Task prompt
Copy the lines below as they are; omit the images they contain.

[Begin]

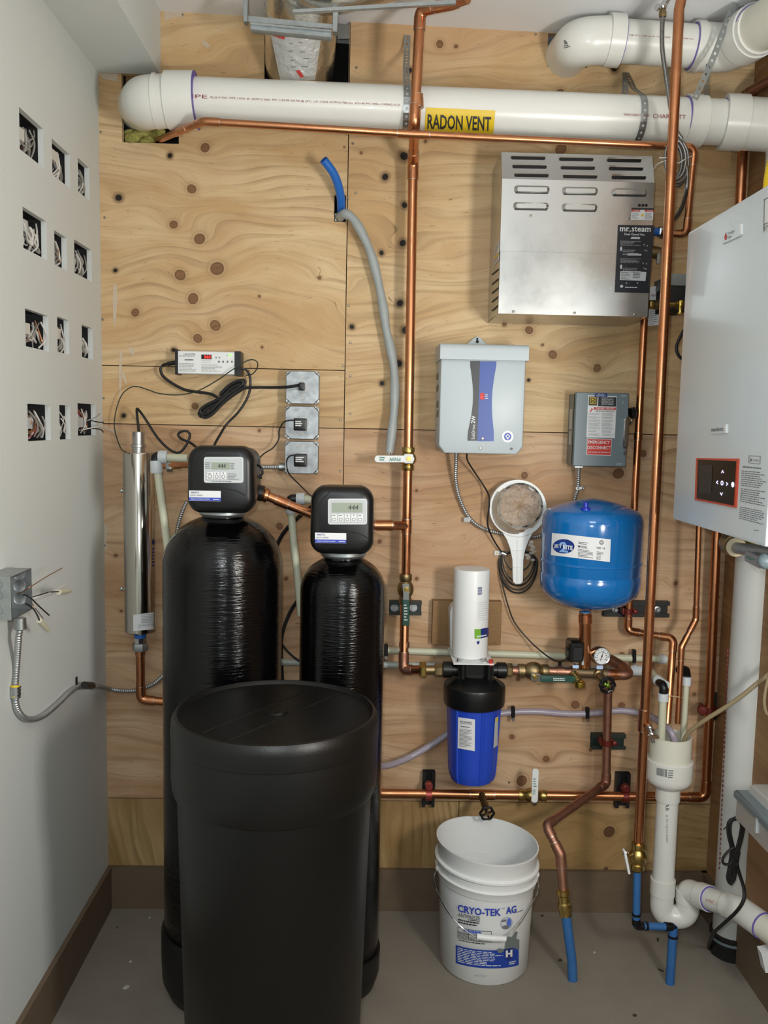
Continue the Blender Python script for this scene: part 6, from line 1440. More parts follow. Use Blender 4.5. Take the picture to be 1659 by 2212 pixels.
hn = Vector((.12, -1, -.02)); hc = P(1312, 1480, YM - .07)
b = B(); handwheel(b, hc, hn, .0195, 8, .0046); b.build('handwheel', BLACKP, t)
b = B(); b.lathe(hc - hn.normalized() * .003, hn, [(.0095, 0), (.0095, .004), (.0055, .006), (.005, .010), (.002, .011)], 12); b.build('hub', mat('green_brass', '#7f9a3a', .35, .8), t)

# copper drop with the long diagonal ending in blue pipe
pipe('copper_drop', 'tarnished copper pipe dropping from the tee and slanting left to a blue pipe', PP([(1314, 1458, -.06), (1309, 1693, -.06), (1180, 1783, -.25), (1211, 1846, -.29), (1218, 1942, -.315)]), .0125, COPPER_OLD, .018, [])
t = thing('floor_pipe', 'blue pipe with brass coupling rising from the floor by the bucket', 'pipe', P(1237, 2120, -.332))
b = B(); a_, d_ = P(1216, 1921, -.312), P(1222, 1978, -.325); n_ = d_ - a_; L = n_.length
b.lathe(a_, n_, [(.0145, 0), (.0185, .003), (.0185, .014), (.0150, .018), (.0150, .034), (.0185, .038), (.019, .050), (.0165, .055), (.0165, L), (.012, L)], 20); b.build('coupling', mat('coupling_brass', '#c0a765', .28, 1.0), t)
fz = PZ(1237, 2120, -.004); b = B(); b.tube(spline([P(1222, 1972, -.325), P(1228, 2020, -.33), P(1235, 2075, -.332), Vector((fz.x, fz.y, .0))], 8), .0128, 18); b.build('tube', BLUEPEXD, t)
# foreground copper ends in a ball valve and offset blue pipe
t = thing('ball_valve', 'brass ball valve with white lever at the foot of the foreground copper', 'valve', P(1378, 1870, YB))
b = B(); valve_body(b, P(1379, 1820, YB), P(1377, 1878, YB), .0135); b.build('body', BRASS, t)
b = B(); b.tube([P(1377, 1846, YB), P(1357, 1848, YB - .005)], .008, 12); b.build('stem', BRASS, t)
b = B(); pext(b, rot(rpoly(1352, 1838, 1357, 1890, 2.4), 1355, 1862, -12), YB - .012, .014); b.build('lever', WHITEP, t)
b = B(); b.ball(P(1352, 1842, YB - .004), .0085, 10, 8); b.build('lever_nut', CHROME, t)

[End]

Reply to the exercise
Continue the Blender Python script for this scene: part 6, from line 1440. More parts follow. Use Blender 4.5. Take the picture to be 1659 by 2212 pixels.
hn = Vector((.12, -1, -.02)); hc = P(1312, 1480, YM - .07)
b = B(); handwheel(b, hc, hn, .0195, 8, .0046); b.build('handwheel', BLACKP, t)
b = B(); b.lathe(hc - hn.normalized() * .003, hn, [(.0095, 0), (.0095, .004), (.0055, .006), (.005, .010), (.002, .011)], 12); b.build('hub', mat('green_brass', '#7f9a3a', .35, .8), t)

# copper drop with the long diagonal ending in blue pipe
pipe('copper_drop', 'tarnished copper pipe dropping from the tee and slanting left to a blue pipe', PP([(1314, 1458, -.06), (1309, 1693, -.06), (1180, 1783, -.25), (1211, 1846, -.29), (1218, 1942, -.315)]), .0125, COPPER_OLD, .018, [])
t = thing('floor_pipe', 'blue pipe with brass coupling rising from the floor by the bucket', 'pipe', P(1237, 2120, -.332))
b = B(); a_, d_ = P(1216, 1921, -.312), P(1222, 1978, -.325); n_ = d_ - a_; L = n_.length
b.lathe(a_, n_, [(.0145, 0), (.0185, .003), (.0185, .014), (.0150, .018), (.0150, .034), (.0185, .038), (.019, .050), (.0165, .055), (.0165, L), (.012, L)], 20); b.build('coupling', mat('coupling_brass', '#c0a765', .28, 1.0), t)
fz = PZ(1237, 2120, -.004); b = B(); b.tube(spline([P(1222, 1972, -.325), P(1228, 2020, -.33), P(1235, 2075, -.332), Vector((fz.x, fz.y, .0))], 8), .0128, 18); b.build('tube', BLUEPEXD, t)
# foreground copper ends in a ball valve and offset blue pipe
t = thing('ball_valve', 'brass ball valve with white lever at the foot of the foreground copper', 'valve', P(1378, 1870, YB))
b = B(); valve_body(b, P(1379, 1820, YB), P(1377, 1878, YB), .0135); b.build('body', BRASS, t)
b = B(); b.tube([P(1377, 1846, YB), P(1357, 1848, YB - .005)], .008, 12); b.build('stem', BRASS, t)
b = B(); pext(b, rot(rpoly(1352, 1838, 1357, 1890, 2.4), 1355, 1862, -12), YB - .012, .014); b.build('lever', WHITEP, t)
b = B(); b.ball(P(1352, 1842, YB - .004), .0085, 10, 8); b.build('lever_nut', CHROME, t)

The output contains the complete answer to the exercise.